Nosso tempo e o controle judicial dos atos administrativos


O controle judicial dos atos administrativos tem saltado de ponto teórico da doutrina jurídica para o noticiário cotidiano: no acontecimento mais recente, ato privativo do Presidente da República – a nomeação de Ministros – foi submetido ao escrutínio do Judiciário, a partir de iniciativa popular.

Além dos próprios envolvidos, que agem, naturalmente, na defesa de seus interesses, vozes abalizadas têm se insurgido contra a hipótese, sob a alegação de que tal controle signifique, apenas e tão somente, a ingerência de um Poder sobre o outro.

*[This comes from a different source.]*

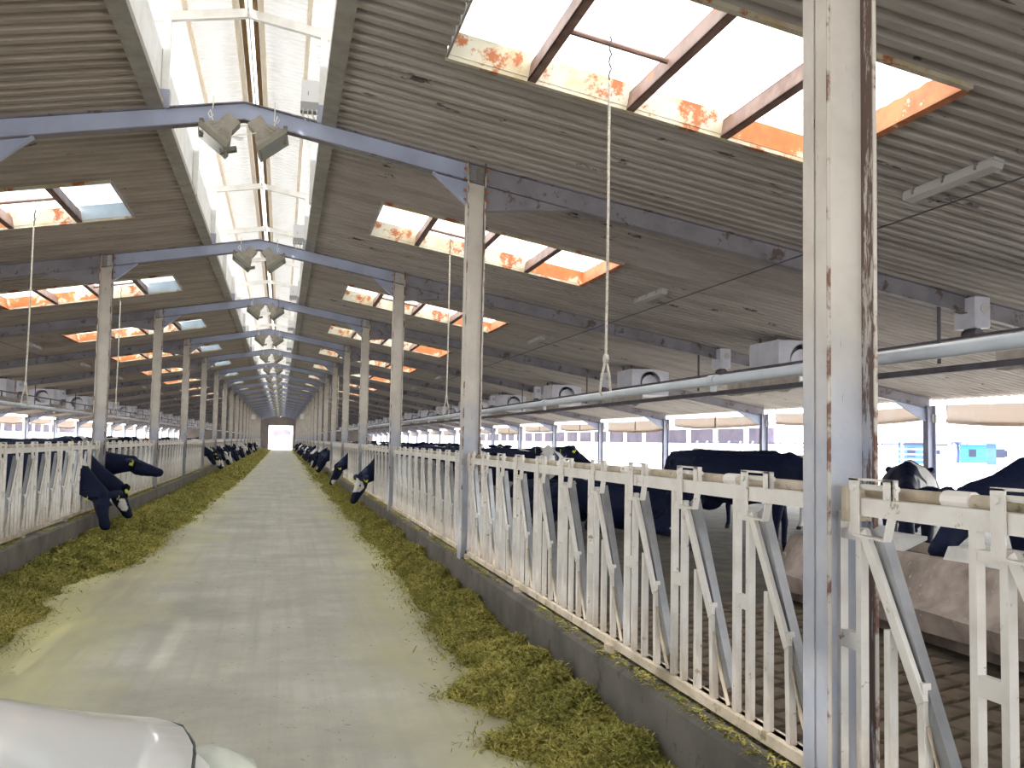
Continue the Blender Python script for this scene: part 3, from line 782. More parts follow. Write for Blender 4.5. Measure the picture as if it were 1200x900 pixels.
def fence(sg, n, full, mid):
    r = thing('headlock_fence', '', 'fence', (sg*W, Yn(n), 0))
    a, b = .11, S - .11
    part('top_rail', MB().box(-.022, .022, a, b, ZT - .032, ZT + .028), 'fence_paint', r)
    lr = part('lock_rail', MB().tube([(sg*.045, a, 1.502), (sg*.045, b, 1.502)], .021, 10), 'rail_dirty', r, smooth=True)
    if full or mid:
        for k in range(5):
            y = .9 + 1.344*k
            new('collar', cached(('lc', sg), lambda: MB().tube([(sg*.045, -.06, 1.502), (sg*.045, .06, 1.502)], .028, 10).mesh('collar', 'fence_paint')), lr, (0, y, 0))
    part('bottom_rail', MB().box(-.03, .03, a - .2, b + .2, .455, .50).box(min(sg*.0, sg*.045), max(sg*.0, sg*.045), a, b, .49, .50), 'rail_dirty', r)
    for y in (.12, 2.3, 4.55, 6.72):
        new('mount_block', cached('mb', lambda: MB().box(-.055, .03, -.05, .05, .41, .47).mesh('mount_block', 'rail_dirty')), r, (0, y, 0))
    for yy in (-.10, .10): part('post_clamp', MB().box(-.05, .05, yy - .014, yy + .014, 1.40, 1.52), 'rail_dirty', r)
    for k in range(10):
        y = .66 + .672*k
        if full:
            for key in ('upright_bar.a', 'upright_bar.b', 'cross_piece', 'cross_piece.u', 'short_bar.c', 'short_bar.e', 'brace_bar', 'swing_bar', 'pull_rod', 'latch_bracket'):
                nm, me = UM[sg][key]; q = new(nm, me, r, (0, y, 0))
                if key == 'swing_bar': q['label'] = 'grey slanting bar'
        elif mid:
            for key in ('stanchion', 'swing_bar', 'latch_bracket'):
                nm, me = UM[sg][key]; new(nm, me, r, (0, y, 0))
        else:
            nm, me = UM[sg]['far']; new(nm, me, r, (0, y, 0))
    return r
for sg in (1, -1):
    n0 = -1 if sg == 1 else 0
    for n in range(n0, NEND):
        r = fence(sg, n, n <= 1, n <= 5)
        k = n + 2 if sg == 1 else n
        if sg == 1 and n == -1: lab = 'white headlock fence section on the camera side of the big near post, before the trough'
        elif k == 0: lab = 'white headlock fence section on the car side hidden out of view'
        elif k <= 9: lab = '%s section of white slanting-bar headlock fence on the %s, counted along the alley' % (ORD[k], SIDE[sg])
        else: lab = 'white headlock fence section in the far end run on the %s' % SIDE[sg]
        r['label'] = lab; r['group'] = 'headlock fence sections on the %s' % SIDE[sg]

# ================================================================== FEED
def feed_h(x, y, sg):
    """height of the feed beside the curb; x is the distance from the ridge line"""
    n1 = vnoise(y*.55, x*0 + 3.3, 11 + sg); n2 = vnoise(y*1.7, x*0 + 7.7, 23 + sg); n3 = vnoise(x*4.5, y*4.5, 5 + sg); n4 = vnoise(x*11, y*11, 9 + sg)
    jit = -.16*(n1 - .5) - .20*(n2 - .5) - .10*(vnoise(y*5, x*0 + 1.1, 41 + sg) - .5)
    if sg == 1: edge = np.interp(y, [0, 4.1, 4.7, 5.1, 5.4, 6.1, 6.7, 7.4, 9.6, 13.4, 15, 19, 36, 90], [1.75, 1.6, 1.9, 1.62, 1.95, 1.60, 1.9, 1.80, 1.92, 2.06, 2.0, 1.92, 1.97, 2.06]) + jit*.8; H = .13 + .10*n1
    else: edge = np.interp(y, [5, 8.2, 9.2, 10.5, 12.6, 14.2, 17, 21, 27, 43, 85], [1.75, 1.62, 1.62, 1.72, 1.45, 1.28, 1.32, 1.18, 1.08, .96, .93]) + jit; H = .11 + .08*n1
    t = (x - edge)/(2.332 - edge)
    h = H*np.clip(t, 0, 1)**.75 * np.where(t > .8, 1 - (t - .8)*1.3, 1) * (.35 + 1.25*n3) + .075*(n4 - .45)*np.clip(t*3, 0, 1)
    return np.where(t > 0, np.maximum(h, 0) + .012*np.clip(t*6, 0, 1), -.03)
def grid_mesh(name, sg, y0, y1, dx, dy, mat):
    xs = np.arange(.75 if sg == -1 else 1.35, 2.32, dx); xs = np.append(xs, 2.332); ys = np.arange(y0, y1 + dy*.5, dy)
    X, Yg = np.meshgrid(xs, ys); Z = feed_h(X, Yg, sg)
    co = np.stack([sg*X, Yg, Z], -1).reshape(-1, 3); nx, ny = len(xs), len(ys)
    i = np.arange(ny - 1)[:, None]*nx + np.arange(nx - 1)[None]; q = np.stack([i, i + 1, i + nx + 1, i + nx], -1).reshape(-1, 4)
    zq = Z.reshape(-1)[q].max(1); q = q[zq > 0]
    if sg == -1: q = q[:, ::-1]
    return np_mesh(name, co, q, mat, True)
def np_mesh(name, co, q, mat, smooth=False):
    me = bpy.data.meshes.new(name); k = q.shape[1]
    me.vertices.add(len(co)); me.vertices.foreach_set('co', np.ascontiguousarray(co, dtype=np.float32).ravel())
    me.loops.add(q.size); me.loops.foreach_set('vertex_index', np.ascontiguousarray(q, dtype=np.int32).ravel())
    me.polygons.add(len(q)); me.polygons.foreach_set('loop_start', np.arange(0, q.size, k, dtype=np.int32))
    try: me.polygons.foreach_set('loop_total', np.full(len(q), k, dtype=np.int32))
    except Exception: pass
    me.materials.append(MATS[mat]); me.update(calc_edges=True); me.validate()
    if smooth: me.polygons.foreach_set('use_smooth', [True]*len(me.polygons))
    return me
rng = np.random.default_rng(4)
def fibres(sg, y0, y1, cnt, ln, wd, spread=.0):
    xs = rng.uniform(.9 if sg == -1 else 1.35, 2.325, cnt*3); ys = y0 + (y1 - y0)*rng.uniform(0, 1, cnt*3)**1.35
    h = feed_h(xs, ys, sg); keep = (h > 0) | ((feed_h(xs + .10, ys, sg) > 0) & (rng.uniform(0, 1, cnt*3) < .13)) | ((feed_h(xs + .28, ys, sg) > 0) & (rng.uniform(0, 1, cnt*3) < .02)); h = np.maximum(h, 0); xs, ys, h = xs[keep][:cnt], ys[keep][:cnt], h[keep][:cnt]; n = len(xs)
    return blades(sg*xs, ys, h, n, ln, wd, .75)
def blades(x, y, z, n, ln, wd, up):
    L = ln*rng.uniform(.5, 1.4, n); az = rng.uniform(0, 2*PI, n); el = rng.uniform(-.1, up, n)
    d = np.stack([np.cos(az)*np.cos(el), np.sin(az)*np.cos(el), np.sin(el)], -1); s = np.stack([-np.sin(az), np.cos(az), rng.uniform(-.6, .6, n)], -1)
    b = np.stack([x, y, z + .002], -1); w_ = wd*rng.uniform(.6, 1.4, n)[:, None]; L = L[:, None]
    mid = b + d*L*.55 + np.array([0, 0, 1])*L*.08
    tip = b + d*L - np.array([0, 0, 1])*L*.10
    tip[:, 2] = np.maximum(tip[:, 2], z*.0 + .003)
    co = np.stack([b - s*w_*.4, b + s*w_*.4, mid + s*w_*.5, mid - s*w_*.5, tip], 1).reshape(-1, 3)
    i = np.arange(n)[:, None]*5
    tri = np.concatenate([i + np.array([[0, 1, 2]]), i + np.array([[0, 2, 3]]), i + np.array([[3, 2, 4]])])
    return co, tri
for sg in (1, -1):
    y0 = -1 if sg == 1 else 7
    r = new('green_feed', grid_mesh('green_feed', sg, y0, 30, .03, .035, 'feed'))
    tag(r, 'chopped green feed heaped along the %s fence' % SIDE[sg], 'feed', None, 'stuff')
    new('feed_ridge', grid_mesh('feed_ridge', sg, 30, YEND - .2, .08, .12, 'feed'), r)
    parts_ = [fibres(sg, y0, 14 if sg == 1 else 20, 70000 if sg == 1 else 46000, .06, .006), fibres(sg, 12, 40, 26000, .09, .011), fibres(sg, 38, 120, 9000, .14, .03)]
    nn_ = 15000; xr = rng.uniform(2.345, 2.60, nn_); yr = y0 + 34*rng.uniform(0, 1, nn_)**1.3; kp = (vnoise(yr*1.3, xr*6, 61) > .35) & (np.abs((yr - Y0 + S/2) % S - S/2) > .22)
    cco, ctri = blades(sg*xr[kp], yr[kp], np.full(kp.sum(), .425), kp.sum(), .05, .007, .25)
    q_ = new('feed_residue', np_mesh('feed_residue', cco, ctri, 'feed_fibre'), bpy.data.objects['trim_1' if sg == 1 else 'trim_2']); q_['kind'] = 'stuff'
    off = 0; cs, ts = [], []
    for co, tri in parts_: cs.append(co); ts.append(tri + off); off += len(co)
    new('feed_fibre', np_mesh('feed_fibre', np.clip(np.concatenate(cs), (-2.338, -99, -1), (2.338, 999, 9)), np.concatenate(ts), 'feed_fibre'), r)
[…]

A preservação da discricionariedade administrativa nos limites assegurados pela lei é um dos cânones do Direito Administrativo; todavia, é com força de magna lei que o artigo 37 da Constituição Federal prevê que “a administração pública direta e indireta de qualquer dos Poderes da União, dos Estados, do Distrito Federal e dos Municípios obedecerá aos princípios de legalidade, impessoalidade, moralidade, publicidade e eficiência.”

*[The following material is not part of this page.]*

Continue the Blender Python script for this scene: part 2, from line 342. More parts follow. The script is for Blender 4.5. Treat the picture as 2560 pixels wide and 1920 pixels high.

Quer isso dizer que a discricionariedade administrativa há de ser exercida observando-se os princípios gerais que regem a Administração Pública, com destaque para aquele que se refere à moralidade, o qual, no magistério da Professora Maria Sylvia Zanella Di Pietro, “exige da Administração comportamento não apenas lícito, mas também consoante com a moral, os bons costumes, as regras de boa administração, os princípios de justiça e de equidade, a ideia comum de honestidade.”

O Brasil descobre, portanto - ainda que três décadas após a vigência da Constituição de 88 - que não basta à Administração Pública, no exercício do poder discricionário, ater-se aos aspectos extrínsecos do ato: exige-se que se ultrapasse a mera formalidade, para que tais atos sejam dotados de carga valorativa que esteja afinizada com os valores eleitos pelo povo, e expressados pelo ordenamento que o rege.

Quando cidadãos vão às portas do Judiciário questionar a moralidade de determinado ato administrativo, mais do que a ingerência de um Poder sobre o outro, o que se tem é o exercício do Poder Popular por quem de direito – “todo o poder emana do povo, que o exerce por meio de representantes eleitos ou diretamente, nos termos da Constituição” - a maturar a feliz ideia de um maior e melhor controle da Administração Pública, dependente, até hoje, da iniciativa oficial, sempre mais sujeita à oportunidade e conveniência da própria Administração que se quer ver fiscalizada.

Após décadas em que a corrupção tem prevalecido com tintas exteriores de legalidade, percebe-se um clamor, nos diversos setores da sociedade, por uma cultura administrativa que traduza o verdadeiro espírito republicano: que os três Poderes possam ouvi-lo.